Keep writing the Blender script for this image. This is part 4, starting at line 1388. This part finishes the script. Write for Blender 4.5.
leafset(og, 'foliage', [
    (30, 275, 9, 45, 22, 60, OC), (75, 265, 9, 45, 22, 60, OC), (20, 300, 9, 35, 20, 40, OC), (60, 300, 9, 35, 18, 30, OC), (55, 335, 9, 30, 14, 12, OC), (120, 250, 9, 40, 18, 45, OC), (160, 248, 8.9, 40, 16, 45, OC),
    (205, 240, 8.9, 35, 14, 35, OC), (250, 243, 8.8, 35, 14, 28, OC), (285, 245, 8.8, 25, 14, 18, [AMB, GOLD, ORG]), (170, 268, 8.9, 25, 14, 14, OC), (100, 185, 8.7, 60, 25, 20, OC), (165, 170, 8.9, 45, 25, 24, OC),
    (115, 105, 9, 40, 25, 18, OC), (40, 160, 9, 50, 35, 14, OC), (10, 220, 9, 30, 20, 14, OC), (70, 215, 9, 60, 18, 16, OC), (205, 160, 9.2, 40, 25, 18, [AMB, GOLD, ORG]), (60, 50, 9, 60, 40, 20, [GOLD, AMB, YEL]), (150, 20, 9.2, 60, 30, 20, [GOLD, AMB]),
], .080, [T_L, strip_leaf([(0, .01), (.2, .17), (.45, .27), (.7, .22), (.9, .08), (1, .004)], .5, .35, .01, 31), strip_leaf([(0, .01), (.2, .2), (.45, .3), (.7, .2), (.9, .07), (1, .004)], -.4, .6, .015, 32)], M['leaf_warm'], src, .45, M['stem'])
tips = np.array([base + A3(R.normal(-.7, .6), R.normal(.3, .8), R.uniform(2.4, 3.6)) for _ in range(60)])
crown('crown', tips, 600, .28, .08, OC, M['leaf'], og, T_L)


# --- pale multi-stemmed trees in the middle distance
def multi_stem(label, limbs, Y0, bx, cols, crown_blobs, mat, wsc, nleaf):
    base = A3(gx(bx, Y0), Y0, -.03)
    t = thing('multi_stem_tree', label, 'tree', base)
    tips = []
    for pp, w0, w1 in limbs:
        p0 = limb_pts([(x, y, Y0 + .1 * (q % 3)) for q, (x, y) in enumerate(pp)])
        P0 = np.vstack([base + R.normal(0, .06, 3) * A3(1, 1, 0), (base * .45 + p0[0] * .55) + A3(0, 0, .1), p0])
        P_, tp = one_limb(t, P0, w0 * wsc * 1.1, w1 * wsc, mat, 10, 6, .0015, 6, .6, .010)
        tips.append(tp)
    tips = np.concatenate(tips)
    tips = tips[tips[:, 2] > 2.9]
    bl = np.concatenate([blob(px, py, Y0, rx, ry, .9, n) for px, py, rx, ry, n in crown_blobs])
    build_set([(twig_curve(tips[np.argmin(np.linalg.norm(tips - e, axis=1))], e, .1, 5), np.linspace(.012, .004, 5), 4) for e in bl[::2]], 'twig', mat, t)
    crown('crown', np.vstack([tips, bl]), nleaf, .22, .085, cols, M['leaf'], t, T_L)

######

What you need to do >>
All of the data above should be transcribed exactly.

Exercise output >>
Keep writing the Blender script for this image. This is part 4, starting at line 1388. This part finishes the script. Write for Blender 4.5.
leafset(og, 'foliage', [
    (30, 275, 9, 45, 22, 60, OC), (75, 265, 9, 45, 22, 60, OC), (20, 300, 9, 35, 20, 40, OC), (60, 300, 9, 35, 18, 30, OC), (55, 335, 9, 30, 14, 12, OC), (120, 250, 9, 40, 18, 45, OC), (160, 248, 8.9, 40, 16, 45, OC),
    (205, 240, 8.9, 35, 14, 35, OC), (250, 243, 8.8, 35, 14, 28, OC), (285, 245, 8.8, 25, 14, 18, [AMB, GOLD, ORG]), (170, 268, 8.9, 25, 14, 14, OC), (100, 185, 8.7, 60, 25, 20, OC), (165, 170, 8.9, 45, 25, 24, OC),
    (115, 105, 9, 40, 25, 18, OC), (40, 160, 9, 50, 35, 14, OC), (10, 220, 9, 30, 20, 14, OC), (70, 215, 9, 60, 18, 16, OC), (205, 160, 9.2, 40, 25, 18, [AMB, GOLD, ORG]), (60, 50, 9, 60, 40, 20, [GOLD, AMB, YEL]), (150, 20, 9.2, 60, 30, 20, [GOLD, AMB]),
], .080, [T_L, strip_leaf([(0, .01), (.2, .17), (.45, .27), (.7, .22), (.9, .08), (1, .004)], .5, .35, .01, 31), strip_leaf([(0, .01), (.2, .2), (.45, .3), (.7, .2), (.9, .07), (1, .004)], -.4, .6, .015, 32)], M['leaf_warm'], src, .45, M['stem'])
tips = np.array([base + A3(R.normal(-.7, .6), R.normal(.3, .8), R.uniform(2.4, 3.6)) for _ in range(60)])
crown('crown', tips, 600, .28, .08, OC, M['leaf'], og, T_L)


# --- pale multi-stemmed trees in the middle distance
def multi_stem(label, limbs, Y0, bx, cols, crown_blobs, mat, wsc, nleaf):
    base = A3(gx(bx, Y0), Y0, -.03)
    t = thing('multi_stem_tree', label, 'tree', base)
    tips = []
    for pp, w0, w1 in limbs:
        p0 = limb_pts([(x, y, Y0 + .1 * (q % 3)) for q, (x, y) in enumerate(pp)])
        P0 = np.vstack([base + R.normal(0, .06, 3) * A3(1, 1, 0), (base * .45 + p0[0] * .55) + A3(0, 0, .1), p0])
        P_, tp = one_limb(t, P0, w0 * wsc * 1.1, w1 * wsc, mat, 10, 6, .0015, 6, .6, .010)
        tips.append(tp)
    tips = np.concatenate(tips)
    tips = tips[tips[:, 2] > 2.9]
    bl = np.concatenate([blob(px, py, Y0, rx, ry, .9, n) for px, py, rx, ry, n in crown_blobs])
    build_set([(twig_curve(tips[np.argmin(np.linalg.norm(tips - e, axis=1))], e, .1, 5), np.linspace(.012, .004, 5), 4) for e in bl[::2]], 'twig', mat, t)
    crown('crown', np.vstack([tips, bl]), nleaf, .22, .085, cols, M['leaf'], t, T_L)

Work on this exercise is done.